* BEGIN Data block *

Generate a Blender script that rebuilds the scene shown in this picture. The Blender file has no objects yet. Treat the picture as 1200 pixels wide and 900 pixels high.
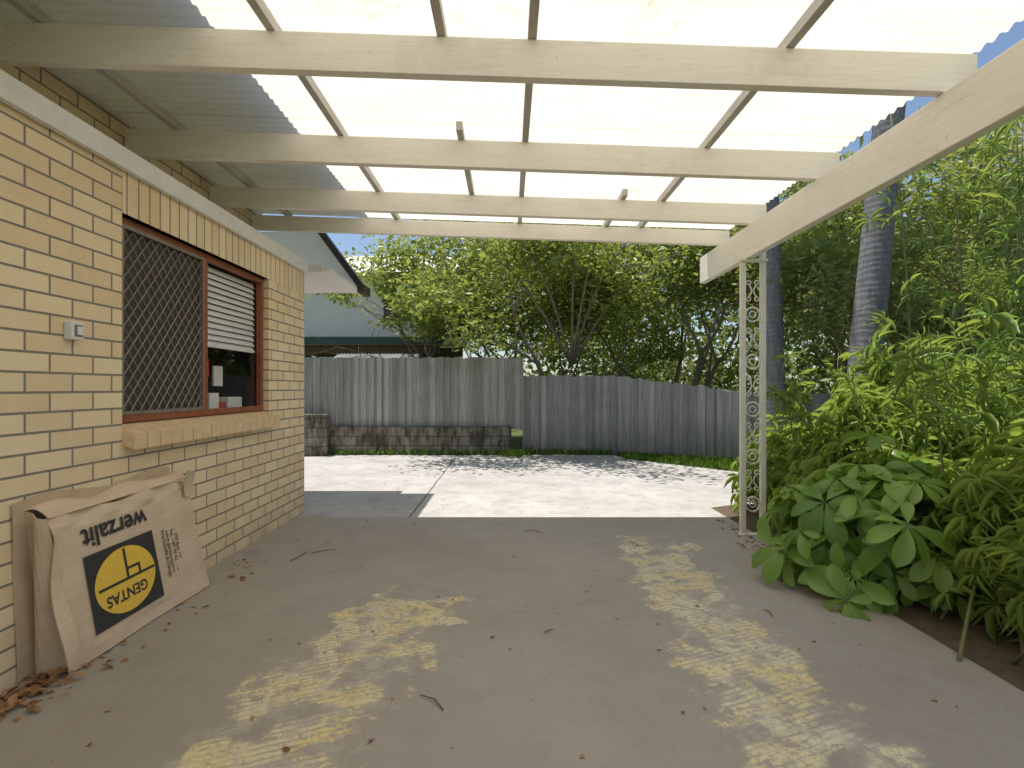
import bpy, math, random
import numpy as np
from mathutils import Vector, Matrix
random.seed(5); rng=np.random.default_rng(7)
scene=bpy.context.scene
COL=scene.collection
# ---------------------------------------------------------------- helpers
def link(o,parent=None):
    COL.objects.link(o)
    if parent: o.parent=parent
    return o
def empty(name,loc=(0,0,0)):
    e=bpy.data.objects.new(name,None); e.empty_display_size=.2
    COL.objects.link(e); return e
def mesh_obj(name,verts,faces,mat,parent=None,smooth=False,bevel=0):
    me=bpy.data.meshes.new(name); me.from_pydata([tuple(v) for v in verts],[],faces)
    me.materials.append(mat); me.update()
    if smooth: me.polygons.foreach_set('use_smooth',[True]*len(me.polygons))
    o=bpy.data.objects.new(name,me); link(o,parent)
    if bevel:
        b=o.modifiers.new('b','BEVEL'); b.width=bevel; b.segments=2; b.limit_method='ANGLE'
    return o
HF=[(3,2,1,0),(4,5,6,7),(0,1,5,4),(1,2,6,5),(2,3,7,6),(3,0,4,7)]
def hexa(name,p,mat,parent=None,bevel=0): return mesh_obj(name,p,HF,mat,parent,bevel=bevel)
def boxv(x0,x1,y0,y1,z0,z1):
    return [(x0,y0,z0),(x1,y0,z0),(x1,y1,z0),(x0,y1,z0),(x0,y0,z1),(x1,y0,z1),(x1,y1,z1),(x0,y1,z1)]
def box(name,x0,x1,y0,y1,z0,z1,mat,parent=None,bevel=0):
    return hexa(name,boxv(x0,x1,y0,y1,z0,z1),mat,parent,bevel)
def multi(name,plist,mat,parent=None,bevel=0):
    V=[];F=[]
    for p in plist:
        b=len(V); V+=p; F+=[tuple(b+i for i in f) for f in HF]
    return mesh_obj(name,V,F,mat,parent,bevel=bevel)
class Tubes:
    def __init__(s): s.V=[];s.F=[]
    def add(s,pts,rad,n=6,cap=True):
        pts=[Vector(p) for p in pts]; base=len(s.V); m=len(pts)
        for i,p in enumerate(pts):
            d=(pts[min(i+1,m-1)]-pts[max(i-1,0)])
            if d.length<1e-6: d=Vector((0,0,1))
            d.normalize(); a=Vector((1,0,0)) if abs(d.x)<.8 else Vector((0,1,0))
            u=d.cross(a).normalized(); v=d.cross(u)
            for k in range(n):
                t=2*math.pi*k/n
                s.V.append(p+(u*math.cos(t)+v*math.sin(t))*rad[i])
        for i in range(m-1):
            for k in range(n):
                k2=(k+1)%n
                s.F.append((base+i*n+k,base+i*n+k2,base+(i+1)*n+k2,base+(i+1)*n+k))
        if cap:
            s.F.append(tuple(base+(m-1)*n+k for k in range(n)))
            s.F.append(tuple(base+k for k in reversed(range(n))))
    def obj(s,name,mat,parent=None,smooth=True): return mesh_obj(name,s.V,s.F,mat,parent,smooth)
class NT:
    def __init__(s,name,rough=.8,spec=.3):
        s.m=bpy.data.materials.new(name); s.m.use_nodes=True; s.t=s.m.node_tree; s.n=s.t.nodes
        s.b=s.n['Principled BSDF']; s.b.inputs['Roughness'].default_value=rough
        s.b.inputs['Specular IOR Level'].default_value=spec
        s.out=s.n['Material Output']
    def l(s,a,b): s.t.links.new(a,b)
    def inp(s,node,key,val):
        if isinstance(val,bpy.types.NodeSocket): s.l(val,node.inputs[key])
        elif val is not None: node.inputs[key].default_value=val
    def math(s,op,a,b=None,c=None,clamp=False):
        x=s.n.new('ShaderNodeMath'); x.operation=op; x.use_clamp=clamp
        s.inp(x,0,a)
        if b is not None: s.inp(x,1,b)
        if c is not None: s.inp(x,2,c)
        return x.outputs[0]
    def mix(s,f,a,b,blend='MIX'):
        x=s.n.new('ShaderNodeMix'); x.data_type='RGBA'; x.blend_type=blend
        s.inp(x,0,f); s.inp(x,6,a if isinstance(a,bpy.types.NodeSocket) else (*a,1)); s.inp(x,7,b if isinstance(b,bpy.types.NodeSocket) else (*b,1))
        return x.outputs[2]
    def coord(s): return s.n.new('ShaderNodeTexCoord').outputs['Object']
    def sep(s,v):
        x=s.n.new('ShaderNodeSeparateXYZ'); s.l(v,x.inputs[0]); return x.outputs
    def comb(s,x,y,z=0.0):
        c=s.n.new('ShaderNodeCombineXYZ'); s.inp(c,0,x); s.inp(c,1,y); s.inp(c,2,z); return c.outputs[0]
    def noise(s,scale,detail=4,rough=.55,vec=None,dist=0):
        x=s.n.new('ShaderNodeTexNoise'); x.inputs['Scale'].default_value=scale; x.inputs['Detail'].default_value=detail
        x.inputs['Roughness'].default_value=rough; x.inputs['Distortion'].default_value=dist
        s.l(vec if vec is not None else s.coord(),x.inputs['Vector']); return x.outputs['Fac']
    def mapv(s,vec,scale=(1,1,1),rot=(0,0,0),loc=(0,0,0)):
        x=s.n.new('ShaderNodeMapping'); s.l(vec,x.inputs[0]); x.inputs['Scale'].default_value=scale
        x.inputs['Rotation'].default_value=rot; x.inputs['Location'].default_value=loc; return x.outputs[0]
    def ramp(s,f,a,b):
        x=s.n.new('ShaderNodeMapRange'); s.inp(x,0,f); x.inputs[1].default_value=a; x.inputs[2].default_value=b; return x.outputs[0]
    def bump(s,h,strength=.3,dist=.01):
        x=s.n.new('ShaderNodeBump'); x.inputs['Strength'].default_value=strength; x.inputs['Distance'].default_value=dist
        s.l(h,x.inputs['Height']); s.l(x.outputs[0],s.b.inputs['Normal'])
    def color(s,c): s.inp(s.b,'Base Color',c if isinstance(c,bpy.types.NodeSocket) else (*c,1))
def mottled(name,c1,c2,scale=5,rough=.8,bump=0,spec=.3,stretch=None,metal=0):
    t=NT(name,rough,spec); v=t.coord()
    if stretch: v=t.mapv(v,scale=stretch)
    n=t.noise(scale,6,.6,v); t.color(t.mix(t.ramp(n,.3,.7),c1,c2))
    if bump: t.bump(t.noise(scale*4,5,.6,v),bump,.01)
    t.b.inputs['Metallic'].default_value=metal
    return t.m
# ---------------------------------------------------------------- materials
def brick_mat(name,bw,rh,offset,zs=0):
    t=NT(name,.85,.25); o=t.sep(t.coord())
    u=t.math('ADD',o[0],o[1]); vec=t.comb(u,t.math('ADD',o[2],zs))
    b=t.n.new('ShaderNodeTexBrick'); t.l(vec,b.inputs['Vector'])
    b.offset=offset; b.inputs['Scale'].default_value=1; b.inputs['Brick Width'].default_value=bw
    b.inputs['Row Height'].default_value=rh; b.inputs['Mortar Size'].default_value=.0062
    b.inputs['Mortar Smooth'].default_value=.15; b.inputs['Bias'].default_value=-.1
    b.inputs['Color1'].default_value=(.90,.72,.46,1); b.inputs['Color2'].default_value=(.78,.57,.33,1)
    b.inputs['Mortar'].default_value=(.27,.22,.18,1)
    n=t.noise(9,5); n2=t.noise(90,3)
    c=t.mix(t.math('MULTIPLY',t.ramp(n,.35,.75),.45),b.outputs['Color'],(.88,.75,.54)); c=t.mix(t.ramp(b.outputs['Fac'],0,1),c,(.27,.23,.195))
    c=t.mix(t.math('MULTIPLY',t.ramp(n2,.55,.8),.3),c,(.42,.30,.17))
    c=t.mix(t.math('MULTIPLY',t.ramp(t.noise(.9,5,.7),.5,.75),.18),c,(.5,.38,.24))
    low=t.math('MULTIPLY',t.ramp(o[2],.35,0.0),t.ramp(t.noise(3,4),.35,.7))
    c=t.mix(t.math('MULTIPLY',low,.45),c,(.3,.24,.17))
    t.color(c)
    h=t.math('ADD',t.math('MULTIPLY',b.outputs['Fac'],-1.0),t.math('MULTIPLY',n2,.25))
    t.bump(h,.8,.007); return t.m
M_brick=brick_mat('brick',.268,.0985,.5)
M_soldier=brick_mat('brick_soldier',.0985,.30,0,zs=-.0+ (.30*9-2.44))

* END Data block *

* _Aim_:
Every line that holds the string "scene" should be returned.

* _Answer_:
Generate a Blender script that rebuilds the scene shown in this picture. The Blender file has no objects yet. Treat the picture as 1200 pixels wide and 900 pixels high.
scene=bpy.context.scene
COL=scene.collection